Exercise brief
Return, exactly as written, every line from the first line of the data below through the line that contains "return np.where(c <= 0.04045, c/12.92, ((c+0.055)/1.055)**2.4)".

+++ Supplied data +++

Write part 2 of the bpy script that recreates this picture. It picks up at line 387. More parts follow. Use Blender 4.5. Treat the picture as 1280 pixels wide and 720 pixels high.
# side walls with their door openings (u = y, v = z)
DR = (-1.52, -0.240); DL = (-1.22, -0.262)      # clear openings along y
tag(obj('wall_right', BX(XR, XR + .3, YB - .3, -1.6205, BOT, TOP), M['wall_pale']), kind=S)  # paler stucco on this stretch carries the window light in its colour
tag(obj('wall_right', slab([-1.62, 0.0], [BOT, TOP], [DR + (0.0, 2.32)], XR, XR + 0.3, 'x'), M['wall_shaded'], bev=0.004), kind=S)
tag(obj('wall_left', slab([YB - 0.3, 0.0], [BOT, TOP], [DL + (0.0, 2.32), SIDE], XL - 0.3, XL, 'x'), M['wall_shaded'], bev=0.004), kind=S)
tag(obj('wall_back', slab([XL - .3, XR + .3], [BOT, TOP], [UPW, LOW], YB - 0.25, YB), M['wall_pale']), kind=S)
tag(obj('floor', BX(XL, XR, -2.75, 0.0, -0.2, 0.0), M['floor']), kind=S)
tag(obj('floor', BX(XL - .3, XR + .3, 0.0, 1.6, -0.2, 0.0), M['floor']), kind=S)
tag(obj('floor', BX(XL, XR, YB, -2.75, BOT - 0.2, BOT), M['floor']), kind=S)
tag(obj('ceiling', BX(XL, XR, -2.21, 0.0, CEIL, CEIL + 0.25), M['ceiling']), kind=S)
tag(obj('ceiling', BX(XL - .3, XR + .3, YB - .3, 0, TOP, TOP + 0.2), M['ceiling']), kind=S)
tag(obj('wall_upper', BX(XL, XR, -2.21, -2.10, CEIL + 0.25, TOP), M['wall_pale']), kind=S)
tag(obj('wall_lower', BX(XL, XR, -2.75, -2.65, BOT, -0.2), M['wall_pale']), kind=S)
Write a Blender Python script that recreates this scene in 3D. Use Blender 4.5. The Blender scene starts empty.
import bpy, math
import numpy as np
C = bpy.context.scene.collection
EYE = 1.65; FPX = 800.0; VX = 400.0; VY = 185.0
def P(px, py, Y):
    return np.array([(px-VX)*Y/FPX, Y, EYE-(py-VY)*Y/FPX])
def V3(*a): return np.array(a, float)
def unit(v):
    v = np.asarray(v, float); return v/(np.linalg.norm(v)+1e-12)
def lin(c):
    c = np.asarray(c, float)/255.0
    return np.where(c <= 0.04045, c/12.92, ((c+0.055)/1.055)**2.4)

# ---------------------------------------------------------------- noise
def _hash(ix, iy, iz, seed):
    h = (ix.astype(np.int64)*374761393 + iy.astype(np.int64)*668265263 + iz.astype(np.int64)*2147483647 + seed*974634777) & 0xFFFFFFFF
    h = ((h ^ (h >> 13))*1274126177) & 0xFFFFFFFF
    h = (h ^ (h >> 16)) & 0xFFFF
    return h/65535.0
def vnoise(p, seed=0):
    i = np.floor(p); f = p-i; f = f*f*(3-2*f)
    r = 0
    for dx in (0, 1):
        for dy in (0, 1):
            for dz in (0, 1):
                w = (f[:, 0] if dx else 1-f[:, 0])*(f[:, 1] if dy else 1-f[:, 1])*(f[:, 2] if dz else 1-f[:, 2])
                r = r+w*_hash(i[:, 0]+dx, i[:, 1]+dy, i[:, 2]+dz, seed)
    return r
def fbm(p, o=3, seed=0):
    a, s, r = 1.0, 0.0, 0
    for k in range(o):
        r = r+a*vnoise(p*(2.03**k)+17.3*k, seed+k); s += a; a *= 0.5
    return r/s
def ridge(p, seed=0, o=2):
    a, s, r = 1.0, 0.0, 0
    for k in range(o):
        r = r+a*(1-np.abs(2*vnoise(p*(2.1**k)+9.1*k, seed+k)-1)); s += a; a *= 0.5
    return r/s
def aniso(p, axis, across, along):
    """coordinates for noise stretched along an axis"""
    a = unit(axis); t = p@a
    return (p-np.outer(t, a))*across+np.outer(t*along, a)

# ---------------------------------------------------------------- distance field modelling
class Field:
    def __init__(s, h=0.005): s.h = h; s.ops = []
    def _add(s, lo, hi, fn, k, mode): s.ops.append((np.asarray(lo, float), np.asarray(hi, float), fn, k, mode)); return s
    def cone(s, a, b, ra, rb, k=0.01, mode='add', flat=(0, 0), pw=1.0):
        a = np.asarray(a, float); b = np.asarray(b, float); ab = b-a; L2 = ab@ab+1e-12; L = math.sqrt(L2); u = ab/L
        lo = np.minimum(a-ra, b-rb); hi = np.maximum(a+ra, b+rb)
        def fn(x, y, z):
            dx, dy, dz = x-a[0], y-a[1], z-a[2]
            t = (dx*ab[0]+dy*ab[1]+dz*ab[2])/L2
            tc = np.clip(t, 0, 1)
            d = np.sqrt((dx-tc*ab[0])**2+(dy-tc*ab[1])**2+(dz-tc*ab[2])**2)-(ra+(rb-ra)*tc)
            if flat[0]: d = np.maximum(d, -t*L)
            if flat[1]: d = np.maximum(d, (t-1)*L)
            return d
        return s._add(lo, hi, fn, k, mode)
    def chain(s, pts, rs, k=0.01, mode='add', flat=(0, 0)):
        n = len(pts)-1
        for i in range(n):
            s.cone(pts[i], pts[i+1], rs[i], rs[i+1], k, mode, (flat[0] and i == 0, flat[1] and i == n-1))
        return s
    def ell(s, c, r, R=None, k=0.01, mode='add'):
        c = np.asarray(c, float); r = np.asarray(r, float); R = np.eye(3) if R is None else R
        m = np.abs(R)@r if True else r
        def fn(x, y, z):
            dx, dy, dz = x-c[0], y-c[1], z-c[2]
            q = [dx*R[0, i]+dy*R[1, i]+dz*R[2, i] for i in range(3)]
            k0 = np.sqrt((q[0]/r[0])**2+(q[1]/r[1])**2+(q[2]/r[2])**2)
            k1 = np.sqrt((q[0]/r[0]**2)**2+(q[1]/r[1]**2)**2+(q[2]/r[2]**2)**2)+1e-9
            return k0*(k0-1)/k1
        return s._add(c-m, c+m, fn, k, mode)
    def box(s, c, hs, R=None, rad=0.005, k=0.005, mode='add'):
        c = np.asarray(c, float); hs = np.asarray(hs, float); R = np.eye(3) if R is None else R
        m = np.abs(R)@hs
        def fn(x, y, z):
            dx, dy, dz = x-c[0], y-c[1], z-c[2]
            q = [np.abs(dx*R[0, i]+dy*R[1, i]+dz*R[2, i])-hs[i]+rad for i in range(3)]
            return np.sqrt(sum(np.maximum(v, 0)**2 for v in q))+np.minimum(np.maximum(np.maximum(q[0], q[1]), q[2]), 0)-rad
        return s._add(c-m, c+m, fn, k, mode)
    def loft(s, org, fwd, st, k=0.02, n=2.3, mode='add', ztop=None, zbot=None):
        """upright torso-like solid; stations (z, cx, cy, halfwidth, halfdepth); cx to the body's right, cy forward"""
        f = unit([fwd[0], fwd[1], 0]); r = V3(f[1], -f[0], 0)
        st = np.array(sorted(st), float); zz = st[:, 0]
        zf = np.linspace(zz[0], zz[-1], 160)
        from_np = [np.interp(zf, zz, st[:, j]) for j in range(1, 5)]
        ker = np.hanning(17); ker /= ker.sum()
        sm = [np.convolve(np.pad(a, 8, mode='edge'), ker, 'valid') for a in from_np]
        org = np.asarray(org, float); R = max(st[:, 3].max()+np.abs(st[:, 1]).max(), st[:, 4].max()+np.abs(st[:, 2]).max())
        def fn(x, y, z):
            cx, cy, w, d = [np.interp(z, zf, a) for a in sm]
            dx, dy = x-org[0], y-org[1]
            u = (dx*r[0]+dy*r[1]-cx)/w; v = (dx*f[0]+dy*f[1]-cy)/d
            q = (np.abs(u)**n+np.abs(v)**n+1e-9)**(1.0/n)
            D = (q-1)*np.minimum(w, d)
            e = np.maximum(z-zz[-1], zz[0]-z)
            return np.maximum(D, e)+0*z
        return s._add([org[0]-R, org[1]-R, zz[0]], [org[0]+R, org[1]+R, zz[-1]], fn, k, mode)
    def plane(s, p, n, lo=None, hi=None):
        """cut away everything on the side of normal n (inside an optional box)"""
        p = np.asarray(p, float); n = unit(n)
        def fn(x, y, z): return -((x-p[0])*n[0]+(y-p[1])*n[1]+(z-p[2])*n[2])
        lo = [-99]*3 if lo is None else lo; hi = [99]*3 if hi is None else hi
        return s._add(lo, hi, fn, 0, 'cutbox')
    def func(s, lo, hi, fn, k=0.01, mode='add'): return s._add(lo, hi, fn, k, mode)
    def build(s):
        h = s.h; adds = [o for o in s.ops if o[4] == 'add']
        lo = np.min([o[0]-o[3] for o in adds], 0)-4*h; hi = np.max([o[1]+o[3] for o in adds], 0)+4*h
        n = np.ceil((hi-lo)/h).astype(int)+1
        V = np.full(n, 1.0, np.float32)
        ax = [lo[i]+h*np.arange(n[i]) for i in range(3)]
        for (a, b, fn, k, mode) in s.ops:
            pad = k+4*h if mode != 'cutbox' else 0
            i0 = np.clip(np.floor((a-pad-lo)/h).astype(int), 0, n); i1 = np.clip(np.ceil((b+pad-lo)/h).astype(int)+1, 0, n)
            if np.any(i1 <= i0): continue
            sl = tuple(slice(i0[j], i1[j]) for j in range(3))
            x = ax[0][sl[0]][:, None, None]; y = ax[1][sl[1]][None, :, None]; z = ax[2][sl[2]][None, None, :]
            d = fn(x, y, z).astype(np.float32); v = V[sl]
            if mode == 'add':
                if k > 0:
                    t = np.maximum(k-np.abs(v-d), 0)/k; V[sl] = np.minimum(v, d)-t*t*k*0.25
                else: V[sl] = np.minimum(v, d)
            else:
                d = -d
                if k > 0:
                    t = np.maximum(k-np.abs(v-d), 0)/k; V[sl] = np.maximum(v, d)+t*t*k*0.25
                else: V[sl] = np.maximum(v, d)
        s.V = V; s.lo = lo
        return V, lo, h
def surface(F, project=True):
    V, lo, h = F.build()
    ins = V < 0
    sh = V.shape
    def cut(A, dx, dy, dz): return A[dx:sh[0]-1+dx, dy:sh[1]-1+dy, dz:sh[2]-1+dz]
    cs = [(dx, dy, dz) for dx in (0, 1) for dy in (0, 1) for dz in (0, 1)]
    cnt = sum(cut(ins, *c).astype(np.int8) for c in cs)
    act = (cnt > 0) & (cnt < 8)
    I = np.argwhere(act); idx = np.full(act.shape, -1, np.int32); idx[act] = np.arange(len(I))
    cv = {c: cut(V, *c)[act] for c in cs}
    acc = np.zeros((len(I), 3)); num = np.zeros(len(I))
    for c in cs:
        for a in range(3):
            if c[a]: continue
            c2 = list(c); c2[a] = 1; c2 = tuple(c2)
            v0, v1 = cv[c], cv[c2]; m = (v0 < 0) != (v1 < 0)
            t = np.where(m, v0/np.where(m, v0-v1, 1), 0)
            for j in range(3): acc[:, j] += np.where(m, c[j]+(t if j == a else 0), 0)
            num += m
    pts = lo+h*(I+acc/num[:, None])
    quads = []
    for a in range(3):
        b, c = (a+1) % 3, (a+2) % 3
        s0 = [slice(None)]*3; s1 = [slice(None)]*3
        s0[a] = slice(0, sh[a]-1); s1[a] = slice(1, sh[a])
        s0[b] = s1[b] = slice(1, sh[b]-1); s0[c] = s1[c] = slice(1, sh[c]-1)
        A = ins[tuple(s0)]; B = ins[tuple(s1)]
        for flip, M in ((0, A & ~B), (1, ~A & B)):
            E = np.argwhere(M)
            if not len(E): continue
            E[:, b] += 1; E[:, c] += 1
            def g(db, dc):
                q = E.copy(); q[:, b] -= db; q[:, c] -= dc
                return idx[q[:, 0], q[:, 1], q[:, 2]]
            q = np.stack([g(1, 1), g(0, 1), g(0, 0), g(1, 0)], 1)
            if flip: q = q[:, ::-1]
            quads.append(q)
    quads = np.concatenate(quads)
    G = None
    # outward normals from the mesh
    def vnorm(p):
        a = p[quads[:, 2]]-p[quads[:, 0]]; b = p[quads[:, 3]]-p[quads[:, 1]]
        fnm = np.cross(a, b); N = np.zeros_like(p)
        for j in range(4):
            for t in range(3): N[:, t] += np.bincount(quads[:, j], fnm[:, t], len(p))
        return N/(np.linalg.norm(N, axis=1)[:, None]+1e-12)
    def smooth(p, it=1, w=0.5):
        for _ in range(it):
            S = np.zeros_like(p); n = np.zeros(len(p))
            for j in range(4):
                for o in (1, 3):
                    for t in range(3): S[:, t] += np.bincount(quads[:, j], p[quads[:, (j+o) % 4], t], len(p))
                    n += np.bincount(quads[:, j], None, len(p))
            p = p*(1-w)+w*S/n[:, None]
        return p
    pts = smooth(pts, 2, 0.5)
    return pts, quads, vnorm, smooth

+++

Finished task
Write part 2 of the bpy script that recreates this picture. It picks up at line 387. More parts follow. Use Blender 4.5. Treat the picture as 1280 pixels wide and 720 pixels high.
# side walls with their door openings (u = y, v = z)
DR = (-1.52, -0.240); DL = (-1.22, -0.262)      # clear openings along y
tag(obj('wall_right', BX(XR, XR + .3, YB - .3, -1.6205, BOT, TOP), M['wall_pale']), kind=S)  # paler stucco on this stretch carries the window light in its colour
tag(obj('wall_right', slab([-1.62, 0.0], [BOT, TOP], [DR + (0.0, 2.32)], XR, XR + 0.3, 'x'), M['wall_shaded'], bev=0.004), kind=S)
tag(obj('wall_left', slab([YB - 0.3, 0.0], [BOT, TOP], [DL + (0.0, 2.32), SIDE], XL - 0.3, XL, 'x'), M['wall_shaded'], bev=0.004), kind=S)
tag(obj('wall_back', slab([XL - .3, XR + .3], [BOT, TOP], [UPW, LOW], YB - 0.25, YB), M['wall_pale']), kind=S)
tag(obj('floor', BX(XL, XR, -2.75, 0.0, -0.2, 0.0), M['floor']), kind=S)
tag(obj('floor', BX(XL - .3, XR + .3, 0.0, 1.6, -0.2, 0.0), M['floor']), kind=S)
tag(obj('floor', BX(XL, XR, YB, -2.75, BOT - 0.2, BOT), M['floor']), kind=S)
tag(obj('ceiling', BX(XL, XR, -2.21, 0.0, CEIL, CEIL + 0.25), M['ceiling']), kind=S)
tag(obj('ceiling', BX(XL - .3, XR + .3, YB - .3, 0, TOP, TOP + 0.2), M['ceiling']), kind=S)
tag(obj('wall_upper', BX(XL, XR, -2.21, -2.10, CEIL + 0.25, TOP), M['wall_pale']), kind=S)
tag(obj('wall_lower', BX(XL, XR, -2.75, -2.65, BOT, -0.2), M['wall_pale']), kind=S)
Write a Blender Python script that recreates this scene in 3D. Use Blender 4.5. The Blender scene starts empty.
import bpy, math
import numpy as np
C = bpy.context.scene.collection
EYE = 1.65; FPX = 800.0; VX = 400.0; VY = 185.0
def P(px, py, Y):
    return np.array([(px-VX)*Y/FPX, Y, EYE-(py-VY)*Y/FPX])
def V3(*a): return np.array(a, float)
def unit(v):
    v = np.asarray(v, float); return v/(np.linalg.norm(v)+1e-12)
def lin(c):
    c = np.asarray(c, float)/255.0
    return np.where(c <= 0.04045, c/12.92, ((c+0.055)/1.055)**2.4)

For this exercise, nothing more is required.